If you're in the press room or the news room of a TV station, you really only report on candidates with a lot of money. Nobody says that, because everyone has internalized it. But if, say, all the reporters went on strike and were replaced with scabs straight out of journalism school, and an editor had to explain it, he or she would say something like, "Hillary's got the bucks, she's gonna win, so we cover what she has to say. If she has a position, you can get a line or two about it from whoever-the-fug-it-is running against her, whatshisname."
The editor would not say, "Hillary's got $49 million dollars and more coming, she can buy all the ads she wants. We have to redress the balance.
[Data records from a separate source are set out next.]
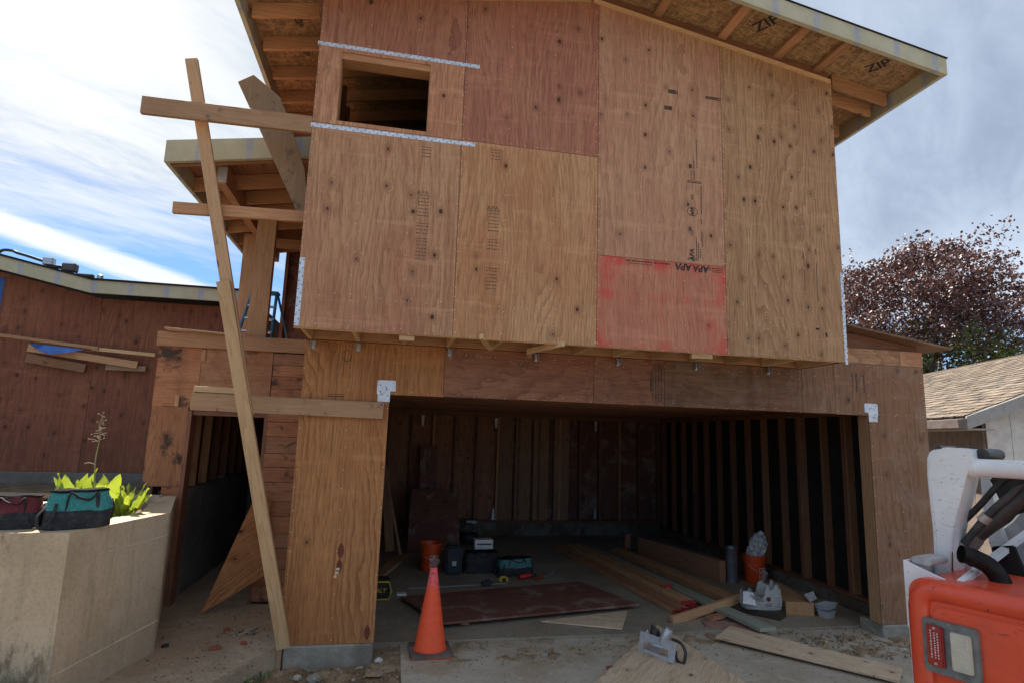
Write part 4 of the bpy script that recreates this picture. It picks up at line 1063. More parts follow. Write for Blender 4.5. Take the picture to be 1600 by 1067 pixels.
def band(x0, x1, y0, y1, pw=1.0):
    return lambda r: (r.uniform(x0, x1), y0+(y1-y0)*r.random()**pw)
debris('gravel', band(.75, 5.6, -.30, .42), 1100, .004, .015, -.118, [stone, soilc, soilc, chip], 1)
debris('gravel', band(-.3, .97, -1.2, -.10), 700, .005, .022, -.150, [stone, soilc, chip, soilc], 2)
debris('rubble', band(4.6, 6.6, -.55, .26), 650, .006, .030, -.105, [stone, soilc, soilc, chip], 3)
debris('wood_chips', band(-1.1, -.05, -1.0, 1.1), 1100, .003, .018, .003, [chip, soilc, stone, chip], 4, .3)
debris('wood_chips', band(1.0, 7, -1.8, -.1), 1800, .002, .013, -.117, [chip, stone, soilc, stone2], 5, .3)
debris('sawdust', band(.8, 5.9, .35, 3.0, 1.5), 1800, .003, .013, -.097, [chip, soilc, stone], 6, .3)
debris('wood_chips', lambda r: (-.36+r.gauss(0, .07), .33+r.gauss(0, .05)), 70, .008, .05, .006, [chip, soilc, plain('grey_chip', (.30, .27, .23), .9)], 9, .35)
def rock(x, y, z, s, lab, m, seed):
    bm = bmesh.new(); bmesh.ops.create_icosphere(bm, subdivisions=3, radius=s)
    for v in bm.verts:
        v.co *= 1+.35*mnoise.noise(v.co*(2.2/s)+Vector((seed, 0, 0))); v.co.z *= .62
    tag(mesh_obj('rock', bm, m, wloc=(x, y, z+s*.35)), lab, 'rock')
rock(.33, -.33, -.15, .055, 'large grey broken concrete lump below the left pier', foot_m, 1); rock(.20, -.28, -.15, .032, 'small smooth stone beside the concrete lump below the left pier', stone, 5)
rock(.80, -.02, -.14, .032, 'white stone at the right foot of the left pier', stone2, 9)
rock(6.05, -.28, -.13, .06, 'dark stone in the rubble below the right pier', stone, 12); rock(5.55, -.36, -.13, .04, 'small stone in front of the right pier rubble', stone2, 15)
# weeds
bm = bmesh.new(); r = random.Random(3)
for i in range(170):
    x, y = -.16+r.gauss(0, .07), -.32+r.gauss(0, .09)
    if i % 3 == 0: x, y = -.25+r.gauss(0, .04), -.62+r.gauss(0, .06)
    a = r.uniform(0, 6.3); l = r.uniform(.02, .05); z = -.15
    c = Vector((x, y, z)); d = Vector((math.cos(a)*l*.7, math.sin(a)*l*.7, l)); s = Vector((-math.sin(a), math.cos(a), 0))*r.uniform(.004, .012)
    v = [bm.verts.new(c), bm.verts.new(c+d*.6-s), bm.verts.new(c+d), bm.verts.new(c+d*.6+s)]; bm.faces.new(v)
mesh_obj('weeds', bm, leaf_mat('weed', (.05, .11, .02), (.12, .2, .04), .3))['kind'] = 'stuff'

# ================================================================== GARAGE FLOOR AND DRIVEWAY THINGS
FZ = -.098
# traffic cone
cone = thing('traffic_cone', (1.222, .085, -.118), 'orange traffic cone with a grimy pink top in front of the garage', 'traffic cone')
def cone_mat():
    m, n, b = new_mat('cone_rubber'); P = n.new('ShaderNodeTexCoord').outputs['Object']; x, y, z = n.sep(P)
    c = n.mix(n.rng(n.noise(P, 24.0, 5.0, .7), .4, .68, 0.0, .35), (.92, .105, .035), (.66, .075, .03))
    c = n.mix(n.rng(z, .50, .60, 0.0, .75), c, (.85, .14, .17))
    top = n.rng(z, .48, .60)
    c = n.mix(n.m('MULTIPLY', n.rng(n.noise(P, 42.0, 4.0, .7), .54, .62, 0.0, .8), n.m('ADD', .12, n.m('MULTIPLY', top, .75))), c, (.16, .035, .03))
    n.put(b.inputs['Base Color'], c); b.inputs['Roughness'].default_value = .55
    bp = n.new('ShaderNodeBump'); bp.inputs['Strength'].default_value = .2; bp.inputs['Distance'].default_value = .002; n.put(bp.inputs['Height'], n.noise(P, 60.0)); n.l.new(bp.outputs[0], b.inputs['Normal'])
    return m
lathe('cone_body', [(.142, .030), (.140, .045), (.132, .052), (.030, .690), (.026, .694), (.018, .694)], cone_mat(), cone, (1.222, .085, -.118), seg=48, cap1=False)
bm = bmesh.new(); hb = .178; pts = []
for cx, cy, a0 in ((hb-.04, hb-.04, 0), (-hb+.04, hb-.04, 90), (-hb+.04, -hb+.04, 180), (hb-.04, -hb+.04, 270)):
    for k in range(5): a = R_(a0+22.5*k); pts.append((cx+.04*math.cos(a), cy+.04*math.sin(a), 0))
add_prism(bm, pts, (0, 0, .034)); bmesh.ops.recalc_face_normals(bm, faces=bm.faces); bmesh.ops.bevel(bm, geom=bm.edges[:], offset=.004, segments=2, affect='EDGES')
mesh_obj('cone_base', bm, plain('dusty_black_rubber', (.13, .095, .08), .9, var=.2, dust=.5), cone, wloc=(1.222, .085, -.117), rot=Matrix.Rotation(R_(3), 3, 'Z'))
tube('cone_rim', [(1.222-.175, .085-.180, -.112), (1.222+.175, .085-.172, -.112)], .005, plain('orange_edge', (.5, .06, .03), .6), cone, 6)

# buckets
orange = plain('orange_bucket_plastic', (.62, .07, .012), .4, var=.12)
def bucket(x, y, z, lab, face=0.0):
    t = thing('bucket', (x, y, z), lab, 'bucket')
    bm = bmesh.new(); prof = [(.118, 0), (.122, .006), (.135, .25), (.142, .252), (.142, .268), (.137, .27), (.139, .30), (.147, .302), (.147, .335), (.150, .337), (.150, .36), (.144, .362), (.140, .355), (.118, .012)]
    add_lathe(bm, prof, 36, None, 0, True, True); mesh_obj('pail', bm, orange, t, smooth=True, wloc=(x, y, z))
    pts = [(x+.15*math.cos(a), y+.15*math.sin(a)-.02*math.sin(a), z+.30-.13*math.sin(a)) for a in [math.pi*(k/12) for k in range(13)]]
    pts = [(p[0], y-abs(p[1]-y)-.006, p[2]) for p in pts]
    tube('wire_handle', pts, .003, grey_metal, t, 6)
    wl = plain('white_print', (.75, .72, .68), .6, bump=0)
    # square outline with slanted lettering, curved on the wall
    for s0, s1, z0, z1 in ((-.45, -.42, .05, .21), (.42, .45, .05, .21), (-.45, .45, .05, .057), (-.45, .45, .203, .21)):
        bm = bmesh.new(); n = 12; R0 = .1395
        for k in range(n):
            a = face+s0+(s1-s0)*k/n-math.pi/2; b2 = face+s0+(s1-s0)*(k+1)/n-math.pi/2
            bm.faces.new([bm.verts.new(((R0-.004+zz*.0)*math.cos(q), (R0-.004)*math.sin(q), zz)) for q, zz in ((a, z0), (b2, z0), (b2, z1), (a, z1))])
        mesh_obj('logo_outline', bm, wl, t, wloc=(x, y, z))
    for i, (s, dz) in enumerate((('THE', .045), ('HOME', .0), ('DEPOT', -.042))):
        q = face-math.pi/2; Rm = Matrix.Rotation(face, 3, 'Z') @ FRONT @ Matrix.Rotation(R_(38), 3, 'Z')
        off = Rm @ Vector((-.0+.0, dz, 0))
        text(s, .048, Vector((x+.141*math.cos(q), y+.141*math.sin(q), z+.13))+off, Rm, wl, t, bold=.0012)
    return t
bucket(1.40, 3.06, FZ, 'orange bucket at the back left of the garage behind the cone', .35)
bucket(5.66, 2.10, FZ, 'orange bucket with a plastic bag in it near the stud wall', .3)
# clear bag in bucket
clearbag = plain('translucent_plastic_bag', (.50, .49, .49), .35, var=.3, vs=25, bump=.6)
bm = bmesh.new(); bmesh.ops.create_icosphere(bm, subdivisions=4, radius=1)
for v in bm.verts:
    p = v.co.copy(); h = (p.z+1)/2; wx = .085+.05*math.sin(h*3.0); q = mnoise.noise_vector(p*2.6)*.045+mnoise.noise_vector(p*7)*.014
    v.co = Vector((p.x*wx+.11*h-.01, p.y*.075, h*.40+(.02*math.sin(p.x*9)))) + q
mesh_b = mesh_obj('plastic_bag', bm, clearbag, smooth=True, wloc=(5.66, 2.10, FZ+.24)); tag(mesh_b, 'crumpled clear plastic bag stuffed in the orange bucket by the studs', 'plastic bag')
# duct
dt = thing('metal_duct', (5.33, 2.12, FZ), 'upright round grey metal duct beside the orange bucket', 'duct')
lathe('duct_pipe', [(.075, 0), (.075, .44), (.079, .445), (.079, .455), (.075, .46), (.068, .46), (.068, .02)], plain('dull_duct_metal', (.30, .33, .38), .35, metal=.8, vs=5), dt, (5.33, 2.12, FZ), seg=32)
# heavy beam on edge
plank_thing('timber_beam', (5.19, 2.10, FZ+.14), (4.83, 3.95, FZ+.14), .28, .10, lumber('beam', 'X', c1=(.36, .18, .10), c2=(.24, .10, .055)), 'thick timber beam standing on edge along the right of the garage', 'beam')
plank_thing('timber_post', (4.62, 4.0, FZ+.10), (4.62, 4.0, FZ+.32), .09, .09, L_dark('X'), 'dark short post at the far end of the thick beam', 'post', wdir=(1, 0, 0))
# lumber stack with red painted ends
red_end = plain('red_end_paint', (.26, .018, .022), .6)
def end_board(p0, p1, w_, t_, lab, mat, red=True, wdir=(1, 0, 0), grp='two-by-fours stacked on the garage floor'):
    t = thing('lumber_board', p0, lab, 'board', grp); p0, p1 = Vector(p0), Vector(p1)
    board('timber', p0, p1, w_, t_, mat, t, wdir)
    if red:
        d = (p0-p1).normalized(); board('painted_end', p0+d*.002, p0+d*.0005-d*.012, w_+.002, t_+.002, red_end, t, wdir, bev=.001)
z1 = FZ+.020; z2 = z1+.0400; z3 = z2+.0400
LB = lambda i: (LW('X'), L_tan, lumber('rosy', 'X', c1=(.42, .20, .12), c2=(.27, .10, .06)))[i % 3]
end_board((3.90, .86, z1), (3.58, 4.55, z1), .088, .038, 'bottom leftmost red-ended two-by-four of the floor stack', LB(0))
end_board((4.00, .84, z1), (3.68, 4.50, z1), .088, .038, 'bottom middle red-ended two-by-four of the floor stack', LB(1))
end_board((3.97, .80, z2), (3.66, 4.40, z2), .088, .038, 'middle-layer red-ended two-by-four of the floor stack', LB(2))
end_board((4.02, .90, z3), (3.72, 4.30, z3), .088, .038, 'topmost red-ended two-by-four of the floor stack', LB(1))
end_board((4.115, .92, z3-.001), (3.815, 4.2, z3-.001), .088, .038, 'topmost two-by-four beside the grey-green board', LB(0))
end_board((4.10, .93, z2), (3.79, 4.4, z2), .088, .038, 'middle-layer two-by-four right side of the floor stack', LB(1))
end_board((4.20, 1.03, z1), (3.9, 4.6, z1), .088, .038, 'bottom right red-ended two-by-four of the floor stack', LB(2))
end_board((4.095, 1.45, z3+.0395), (3.83, 4.1, z3+.0395), .088, .038, 'short-ended two-by-four lying on top of the stack', LB(0))
plank_thing('treated_board', (4.47, .10, FZ+.060), (4.12, 4.30, FZ+.020), .185, .036, lumber('treated', 'X', c1=(.36, .38, .30), c2=(.26, .28, .21), knots=.1), 'long pale grey-green treated board on the garage floor', 'board', (1, 0, 0))
for i, (a, b, zq, lab) in enumerate((((4.74, .98), (4.45, 4.2), z1, 'left bottom board of the stack beside the treated board'), ((4.84, 1.0), (4.56, 4.2), z1, 'right bottom board of the stack beside the treated board'),
        ((4.72, 1.02), (4.45, 4.1), z2, 'left upper board of the stack beside the treated board'), ((4.82, .97), (4.55, 4.15), z2, 'right upper board of the stack beside the treated board'))):
    end_board((*a, zq), (*b, zq), .088, .038, lab, LB(i+1), False, grp='boards stacked beside the treated board')
plank_thing('loose_two_by_four', (3.70, .57, FZ+.022), (4.86, 1.02, FZ+.13), .088, .038, L_tan, 'single two-by-four lying crosswise over the lumber ends', 'board', (0, 0, 1))
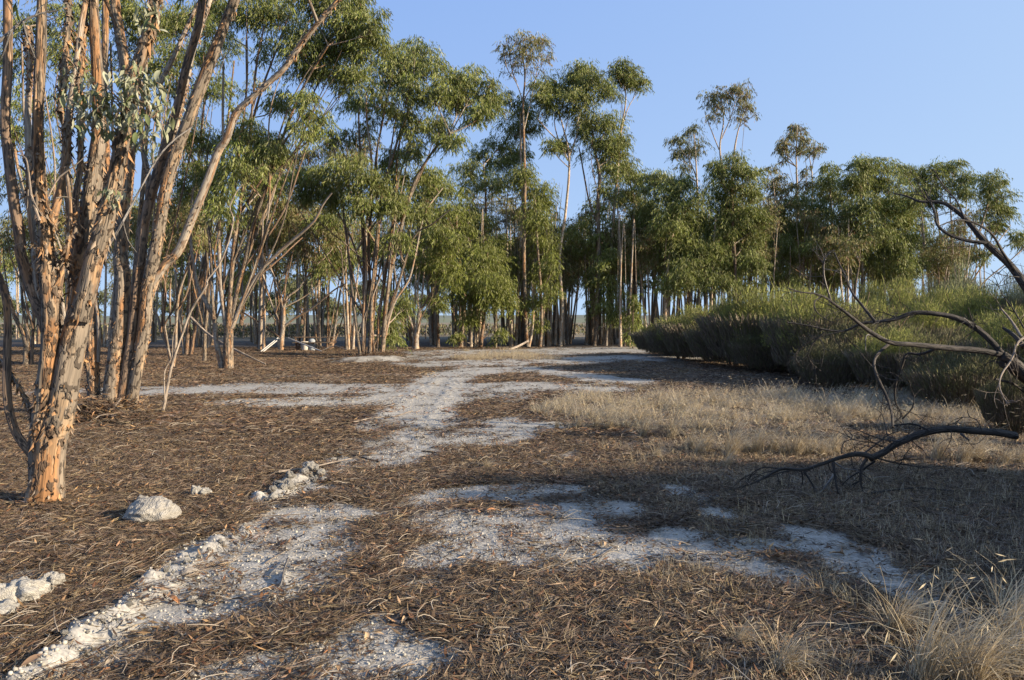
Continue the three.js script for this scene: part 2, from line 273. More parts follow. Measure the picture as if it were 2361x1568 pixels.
// leaves of one clump, gathered in puffs, hanging; centre c, half sizes r (metres)
function clumpLeaves(B, c, r, R, o) {
  const { L, W, pal, dens } = o, area = Math.PI * r.x * r.y;
  const nP = Math.max(5, Math.min(34, Math.round(area * 4.6))), puffs = [];
  for (let i = 0; i < nP; i++) {
    const a = R() * 6.283, u = R() * 1.72 - 0.72, q = Math.pow(R(), 0.45) * (0.72 + 0.42 * R()), h = Math.sqrt(Math.max(0, 1 - u * u));
    puffs.push(V(c.x + Math.cos(a) * h * q * r.x, c.y + u * q * r.y, c.z + Math.sin(a) * h * q * r.z));
  }
  const N = Math.round(area * dens / (L * W * 0.55)), pr = Math.min(0.75, 0.34 * Math.min(r.x, r.y) + 0.18);
  for (const p of puffs) {
    const tone = 0.8 + 0.4 * R(), s = 0.45 + 0.85 * R(), n = Math.round(N / nP * (0.25 + 1.0 * R()) * (0.35 + 0.85 * s)), tall = 0.75 + 0.7 * R();
    const put = (x, y, z, ax, az, t0) => {
      let dx = ax * 0.5 + (R() - 0.5) * 0.8, dy = -0.75 + (R() - 0.5) * 0.9, dz = az * 0.5 + (R() - 0.5) * 0.8; const l = Math.hypot(dx, dy, dz), k = R() < 0.025 ? [0.16, 0.085, 0.045] : pal[Math.floor(R() * pal.length)], t = t0 * (0.85 + 0.3 * R()), f = 0.7 + 0.55 * R();
      B.leaf(x, y, z, dx / l, dy / l, dz / l, R() - 0.5, (R() - 0.5) * 0.7, R() - 0.5, L * f, W * f, [k[0] * t, k[1] * t, k[2] * t]);
    };
    // drooping sprays that reach out of the puff
    const nS = Math.round(n / 30);
    for (let i = 0; i < nS; i++) {
      const a = R() * 6.283, up = R() * 1.5 - 0.5, len = pr * (0.9 + 1.1 * R()), ca = Math.cos(a), sa = Math.sin(a), m = 11 + Math.floor(R() * 9);
      for (let j = 0; j < m; j++) { const t = 0.25 + 0.75 * (j + R()) / m; put(p.x + ca * len * t + (R() - 0.5) * 0.07, p.y + len * (up * t - 0.75 * t * t) + (R() - 0.5) * 0.07, p.z + sa * len * t + (R() - 0.5) * 0.07, ca, sa, tone); }
    }
    for (let i = 0; i < n * 0.52; i++) {
      const a = R() * 6.283, u = R() * 2 - 1, h = Math.sqrt(1 - u * u), q = Math.pow(R(), 0.5) * pr * s;
      const x = Math.cos(a) * h * q * 1.2, y = u * q * tall - (u < 0 ? R() * R() * 0.3 * pr : 0), z = Math.sin(a) * h * q * 1.2;
      let dx = Math.cos(a) * h * 0.45 + (R() - 0.5) * 0.8, dy = -0.72 + (R() - 0.5) * 0.9, dz = Math.sin(a) * h * 0.45 + (R() - 0.5) * 0.8; const l = Math.hypot(dx, dy, dz); dx /= l; dy /= l; dz /= l;
      const k = pal[Math.floor(R() * pal.length)], t = tone * (0.85 + 0.3 * R()), f = 0.75 + 0.5 * R();
      B.leaf(p.x + x, p.y + y, p.z + z, dx, dy, dz, R() - 0.5, (R() - 0.5) * 0.7, R() - 0.5, L * f, W * f, [k[0] * t, k[1] * t, k[2] * t]);
    }
  }
  return puffs;
}
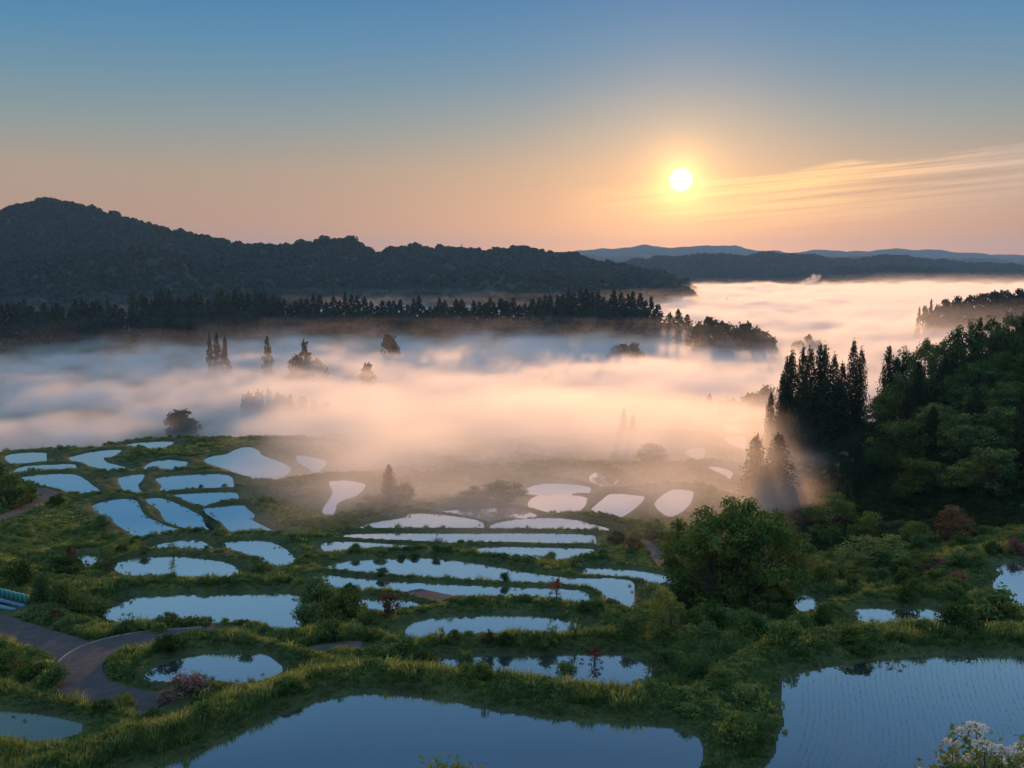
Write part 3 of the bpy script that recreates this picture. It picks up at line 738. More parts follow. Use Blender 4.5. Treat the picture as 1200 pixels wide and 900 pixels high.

That's the public interest. Get on Tasini. Cover every damn thing he does. If he's got a position, go and get a line from Hillary to show her stand too, but getting Tasini's message out there comes first, to counter the money."
That is an unimaginable scenario.
The peculiarity here is that Clinton doesn't need coverage. Her $49 million will buy as much airtime as she could possibly want. If she had a stand on any issue, she could make it known. If she simply wants image, image, image—as apparently she does—she can do that too.
But Clinton gets coverage. Because money makes her the likely winner.
The less her opponent has frog-hopped around the corporate ponds, the less money he has; the less money he has, the less likely he is to win and the less coverage he gets. In this case, as in most cases, it also means that the issues won't get debated. Alternatives won't be discussed. Only one bundle of messages gets out. The one from the candidate of the banks, the brokers, big corporate law firms, insurance, information, and telecom industries.
In this way, without media people ever really having to admit it to themselves, they have become the house organ, a simple public relations transmission device for our large corporate interests.
So, yes, Hillary, there is a vast corporate conspiracy. I'm sure you're pleased to be part of it, rather than the subject of it.
And as for you, dear reader, you've taken at least one step out of that system—you read Chronogram.